▸ Stated exercise
In the listing below, locate the lines bearing the word "scene". Copy every one of them.
--- BEGIN Data excerpt ---
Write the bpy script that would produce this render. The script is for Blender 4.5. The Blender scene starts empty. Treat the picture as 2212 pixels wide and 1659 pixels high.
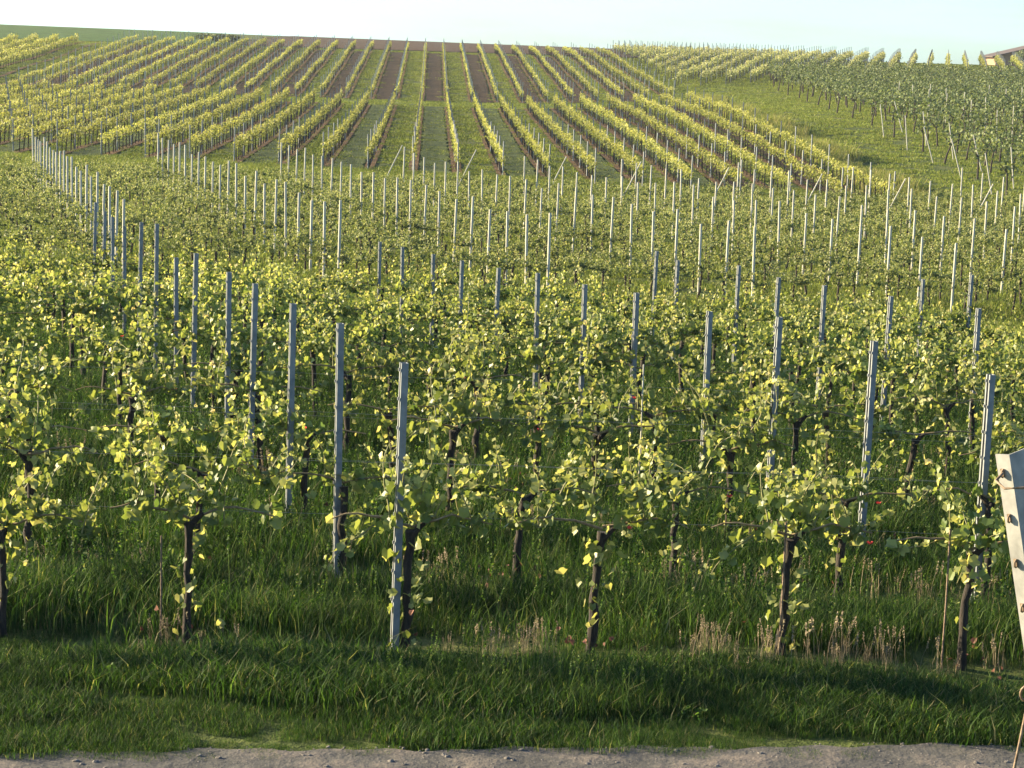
import bpy, math, random
import numpy as np
from mathutils import Matrix, Vector
PI = math.pi
S = bpy.context.scene
COL = S.collection

# ------------------------------------------------------------------ camera
FOC, PITCH, ROLL, EYE = 4728.0 / 2212.0, math.radians(8.53), math.radians(2.0), 4.2
cam_d = bpy.data.cameras.new('camera'); cam = bpy.data.objects.new('camera', cam_d); COL.objects.link(cam)
cam_d.sensor_width = 36.0; cam_d.lens = 36.0 * FOC; cam_d.clip_start = 0.1; cam_d.clip_end = 6000
cam.matrix_world = Matrix.Translation((0, 0, EYE)) @ Matrix.Rotation(PI / 2 - PITCH, 4, 'X') @ Matrix.Rotation(ROLL, 4, 'Z')
S.camera = cam

# ------------------------------------------------------------------ light
SUN_EL, SUN_AZ = math.radians(16.5), math.radians(-73.0)      # azimuth from +Y, clockwise: left and a little ahead
HAZE = 0.00016
VEIL = (1.0, 2.3, 3.1)
w = bpy.data.worlds.new('World'); S.world = w; w.use_nodes = True
nt = w.node_tree; nt.nodes.clear()
sky = nt.nodes.new('ShaderNodeTexSky'); sky.sky_type = 'NISHITA'; sky.sun_disc = False
sky.sun_elevation = SUN_EL; sky.sun_rotation = SUN_AZ; sky.air_density = 1.0; sky.dust_density = 0.5; sky.ozone_density = 1.5
bg = nt.nodes.new('ShaderNodeBackground'); bg.inputs['Strength'].default_value = 0.057
wo = nt.nodes.new('ShaderNodeOutputWorld')
# thin bright veil of high cloud low in the sky, part of the same sky
tc = nt.nodes.new('ShaderNodeTexCoord'); sx = nt.nodes.new('ShaderNodeSeparateXYZ'); nt.links.new(tc.outputs['Generated'], sx.inputs[0])
def wmath(op, a, b=None):
    n = nt.nodes.new('ShaderNodeMath'); n.operation = op; n.use_clamp = False
    for k, v in enumerate((a, b)):
        if v is None: continue
        if isinstance(v, (int, float)): n.inputs[k].default_value = v
        else: nt.links.new(v, n.inputs[k])
    return n.outputs[0]
el = wmath('MAXIMUM', sx.outputs[2], 0.0)
low = wmath('POWER', wmath('SUBTRACT', 1.0, wmath('MINIMUM', wmath('MULTIPLY', el, 2.2), 1.0)), 2.0)     # 1 at the horizon, 0 above about 27 degrees
mpw = nt.nodes.new('ShaderNodeMapping'); mpw.inputs['Scale'].default_value = (3, 3, 22); nt.links.new(tc.outputs['Generated'], mpw.inputs[0])
cn = nt.nodes.new('ShaderNodeTexNoise'); cn.inputs['Scale'].default_value = 2.4; cn.inputs['Detail'].default_value = 5; nt.links.new(mpw.outputs[0], cn.inputs['Vector'])
left = wmath('ADD', wmath('MULTIPLY', sx.outputs[0], -1.2), .58)                                         # the veil is denser towards the sun
vf = wmath('MULTIPLY', low, wmath('ADD', left, wmath('MULTIPLY', wmath('SUBTRACT', cn.outputs[0], .5), 1.3)))
vl = nt.nodes.new('ShaderNodeVectorMath'); vl.operation = 'SCALE'; vl.inputs[0].default_value = VEIL; nt.links.new(vf, vl.inputs['Scale'])
va = nt.nodes.new('ShaderNodeVectorMath'); va.operation = 'ADD'; wb = nt.nodes.new('ShaderNodeVectorMath'); wb.operation = 'MULTIPLY'; wb.inputs[1].default_value = (.76, .98, 1.25); nt.links.new(sky.outputs[0], wb.inputs[0]); nt.links.new(wb.outputs[0], va.inputs[0]); nt.links.new(vl.outputs[0], va.inputs[1])
nt.links.new(va.outputs[0], bg.inputs[0]); nt.links.new(bg.outputs[0], wo.inputs[0])
sd = bpy.data.lights.new('sun', 'SUN'); sd.energy = 5.0; sd.angle = math.radians(0.6); sd.color = (1.0, 0.84, 0.54)
so = bpy.data.objects.new('sun', sd); COL.objects.link(so)
sv = Vector((math.cos(SUN_EL) * math.sin(SUN_AZ), math.cos(SUN_EL) * math.cos(SUN_AZ), math.sin(SUN_EL)))
so.rotation_euler = sv.to_track_quat('Z', 'Y').to_euler(); so.location = (-30, 10, 30)
S.view_settings.view_transform = 'Standard'; S.view_settings.look = 'None'
S.view_settings.exposure = 1.9; S.view_settings.gamma = 1.0; S.view_settings.use_curve_mapping = False
S.cycles.max_bounces = 8; S.cycles.transparent_max_bounces = 4; S.cycles.diffuse_bounces = 3; S.cycles.transmission_bounces = 4

# ------------------------------------------------------------------ ground height
YK = [-40, -6, 1, 5.2, 7.5, 9.4, 9.9, 12.7, 14.7, 17, 19, 21, 23, 25, 27, 29, 31, 33, 35, 37, 40, 48, 56, 65, 75, 90, 107, 130, 160, 192, 230, 270, 300, 330, 400, 700, 3000]
N0 = [2.6, 2.5, 2.3, 1.35, .75, .15, .08, .1, .12]
ZK = {
 -.30: N0 + [.15, .14, .12, .05, -.05, -.12, -.18, -.25, -.32, -.4, -.5, -.65, -1.15, -1.35, -1.45, -1.55, -1.6, -1.5, -1.2, -.8, -.1, 1.8, 3.9, 4.7, 5.3, 6.6, 6.0, 6.0],
 -.16: N0 + [.13, .12, .10, -.0, -.08, -.15, -.20, -.3, -.4, -.5, -.6, -.8, -1.3, -1.4, -1.5, -1.6, -1.7, -1.5, -1.3, -.8, -.1, 1.9, 4.0, 4.7, 5.3, 6.35, 6.0, 6.0],
 .0: N0 + [.12, .08, .0, -.12, -.25, -.35, -.48, -.58, -.68, -.78, -.86, -1.0, -1.4, -1.85, -1.95, -2.05, -2.2, -1.75, -1.5, -.9, .0, 2.1, 4.2, 4.75, 5.25, 6.0, 5.6, 5.0],
 .12: N0 + [.1, .05, -.05, -.2, -.32, -.45, -.58, -.7, -.8, -.9, -1.0, -1.15, -1.6, -2.0, -2.05, -2.15, -2.3, -2.0, -.95, .5, 1.2, 2.5, 4.3, 4.9, 5.2, 5.9, 5.4, 5.0],
 .23: N0 + [.08, .03, -.08, -.22, -.35, -.5, -.65, -.78, -.9, -1.0, -1.1, -1.3, -1.75, -2.05, -2.1, -2.2, -2.4, -2.15, -1.3, .2, 1.2, 2.4, 4.2, 5.1, 4.2, 4.0, 3.8, 3.8],
}
_YT = np.concatenate([np.arange(-40, 420, .5), np.arange(420, 3001, 20)])
_U = np.linspace(-.34, .34, 69)
def _herm(xs, ys, x):
    xs = np.array(xs, float); ys = np.array(ys, float); h = np.diff(xs); d = np.diff(ys) / h
    m = np.zeros(len(xs)); m[0], m[-1] = d[0], d[-1]
    for i in range(1, len(xs) - 1):
        if d[i - 1] * d[i] > 0: m[i] = (h[i - 1] + h[i]) * 1.5 / ((h[i] + 2 * h[i - 1]) / d[i] / 2 + (h[i - 1] + 2 * h[i]) / d[i - 1] / 2) / 1.5 * 1.0 if True else 0
    i = np.clip(np.searchsorted(xs, x) - 1, 0, len(h) - 1); t = (x - xs[i]) / h[i]
    return (ys[i] * (2 * t**3 - 3 * t**2 + 1) + m[i] * h[i] * (t**3 - 2 * t**2 + t) + ys[i + 1] * (-2 * t**3 + 3 * t**2) + m[i + 1] * h[i] * (t**3 - t**2))
_cols = np.array([_herm(YK, ZK[k], _YT) for k in sorted(ZK)])
_ku = np.array(sorted(ZK))
_T = np.array([[0.0]])
_T = np.stack([np.interp(_U, _ku, _cols[:, j]) for j in range(_cols.shape[1])], 1)
for _ in range(6):
    p = np.pad(_T, ((1, 1), (0, 0)), 'edge'); _T = (p[:-2] + 2 * p[1:-1] + p[2:]) / 4
def H(x, y):
    x = np.asarray(x, float); y = np.asarray(y, float)
    u = np.clip(x / np.maximum(y, 14.0), -.3399, .3399); yc = np.clip(y, -39.9, 2999)
    fu = (u + .34) / .01; iu = np.clip(fu.astype(int), 0, 67); fu = fu - iu
    iy = np.clip(np.searchsorted(_YT, yc) - 1, 0, len(_YT) - 2); fy = (yc - _YT[iy]) / (_YT[iy + 1] - _YT[iy])
    z = (_T[iu, iy] * (1 - fu) * (1 - fy) + _T[iu + 1, iy] * fu * (1 - fy) + _T[iu, iy + 1] * (1 - fu) * fy + _T[iu + 1, iy + 1] * fu * fy)
    amp = .018 * np.clip((y - 12.7) / 2, 0, 1) * np.clip((120 - y) / 60, 0, 1)
    return z + amp * (np.sin(x * 2.1 + y * .7) + np.sin(y * 2.7 - x * .9 + 1.3) + np.sin(x * .8 - y * 1.1 + 4))
def h1(x, y): return float(H(x, y))

# ------------------------------------------------------------------ projection (only to know what the photo can see)
def uv(x, y, z):
    c, s = math.cos(PITCH), math.sin(PITCH); dz = z - EYE
    f = y * c - dz * s; up = y * s + dz * c
    px, py = x / f * 4728, -up / f * 4728
    return 1106 + px * math.cos(ROLL) - py * math.sin(ROLL), 829.5 + px * math.sin(ROLL) + py * math.cos(ROLL)
def seen(x, y, z0, z1, m=0):
    a, b = uv(x, y, z0), uv(x, y, z1)
    return -m < max(a[0], b[0]) and min(a[0], b[0]) < 2212 + m and min(a[1], b[1]) < 1659 and max(a[1], b[1]) > 0

# ------------------------------------------------------------------ mesh helpers
class MB:
    def __init__(s): s.g = []; s.n = 0
    def add(s, v, f, m=0, tint=None, smooth=False):
        v = np.asarray(v, float).reshape(-1, 3); f = np.asarray(f, int)
        if len(v) == 0: return
        t = np.full(len(v), .5) if tint is None else (np.full(len(v), tint) if np.isscalar(tint) else tint)
        s.g.append((v, f + s.n, m, t, smooth)); s.n += len(v)
    def put(s, other, M=None, off=(0, 0, 0), rz=0, sc=(1, 1, 1)):
        c, q = math.cos(rz), math.sin(rz)
        for v, f, m, t, sm in other.g:
            v = v * np.array(sc); v = np.stack([v[:, 0] * c - v[:, 1] * q, v[:, 0] * q + v[:, 1] * c, v[:, 2]], 1) + np.array(off)
            s.g.append((v, f + s.n, m, t, sm))
        s.n += other.n
    def mesh(s, name, mats):
        me = bpy.data.meshes.new(name)
        V = np.concatenate([g[0] for g in s.g]); T = np.concatenate([g[3] for g in s.g])
        loops = np.concatenate([g[1].ravel() for g in s.g])
        cnt = np.concatenate([np.full(len(g[1]), g[1].shape[1]) for g in s.g])
        mi = np.concatenate([np.full(len(g[1]), g[2]) for g in s.g]); sm = np.concatenate([np.full(len(g[1]), g[4]) for g in s.g])
        me.vertices.add(len(V)); me.vertices.foreach_set('co', V.ravel().astype(np.float32))
        me.loops.add(len(loops)); me.loops.foreach_set('vertex_index', loops.astype(np.int32))
        me.polygons.add(len(cnt)); st = np.concatenate([[0], np.cumsum(cnt)[:-1]])
        me.polygons.foreach_set('loop_start', st.astype(np.int32)); me.polygons.foreach_set('loop_total', cnt.astype(np.int32))
        me.polygons.foreach_set('material_index', mi.astype(np.int32)); me.polygons.foreach_set('use_smooth', sm)
        a = me.attributes.new('tint', 'FLOAT', 'POINT'); a.data.foreach_set('value', T.astype(np.float32))
        for m in mats: me.materials.append(m)
        me.update(calc_edges=True); return me
    def obj(s, name, mats, parent=None, loc=None):
        o = bpy.data.objects.new(name, s.mesh(name, mats)); COL.objects.link(o)
        if parent: o.parent = parent
        if loc: o.location = loc
        return o
def tag(o, label=None, cat=None, group=None, kind=None):
    if label: o['label'] = label
    if cat: o['category'] = cat
    if group: o['group'] = group
    if kind: o['kind'] = kind
    return o
def empty(name, loc, rz=0):
    o = bpy.data.objects.new(name, None); COL.objects.link(o); o.location = loc; o.rotation_euler = (0, 0, rz); o.empty_display_size = .2
    return o
def tube(mb, pts, rad, n=6, m=0, tint=.5, cap=True):
    pts = np.asarray(pts, float); k = len(pts); rad = np.full(k, rad) if np.isscalar(rad) else np.asarray(rad)
    d = np.gradient(pts, axis=0); d /= np.linalg.norm(d, axis=1)[:, None] + 1e-9
    ref = np.array([1., 0, 0]) if abs(d[0][0]) < .8 else np.array([0, 1., 0])
    a = np.cross(d, ref); a /= np.linalg.norm(a, axis=1)[:, None] + 1e-9; b = np.cross(d, a)
    th = np.arange(n) * 2 * PI / n
    V = pts[:, None] + rad[:, None, None] * (a[:, None] * np.cos(th)[None, :, None] + b[:, None] * np.sin(th)[None, :, None])
    i = np.arange(k - 1)[:, None] * n; j = np.arange(n)[None]; j2 = (j + 1) % n
    mb.add(V.reshape(-1, 3), np.stack([i + j, i + j2, i + n + j2, i + n + j], -1).reshape(-1, 4), m, tint, True)
    if cap: mb.add(V[-1], [list(range(n))], m, tint)
def box(mb, c, sz, m=0, rot=None, tint=.5):
    v = np.array([[x, y, z] for x in (-.5, .5) for y in (-.5, .5) for z in (-.5, .5)]) * sz
    if rot is not None: v = v @ np.array(rot).T
    mb.add(v + np.array(c), [[0, 1, 3, 2], [4, 6, 7, 5], [0, 4, 5, 1], [2, 3, 7, 6], [0, 2, 6, 4], [1, 5, 7, 3]], m, tint)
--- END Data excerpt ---
▸ Exercise result
Write the bpy script that would produce this render. The script is for Blender 4.5. The Blender scene starts empty. Treat the picture as 2212 pixels wide and 1659 pixels high.
S = bpy.context.scene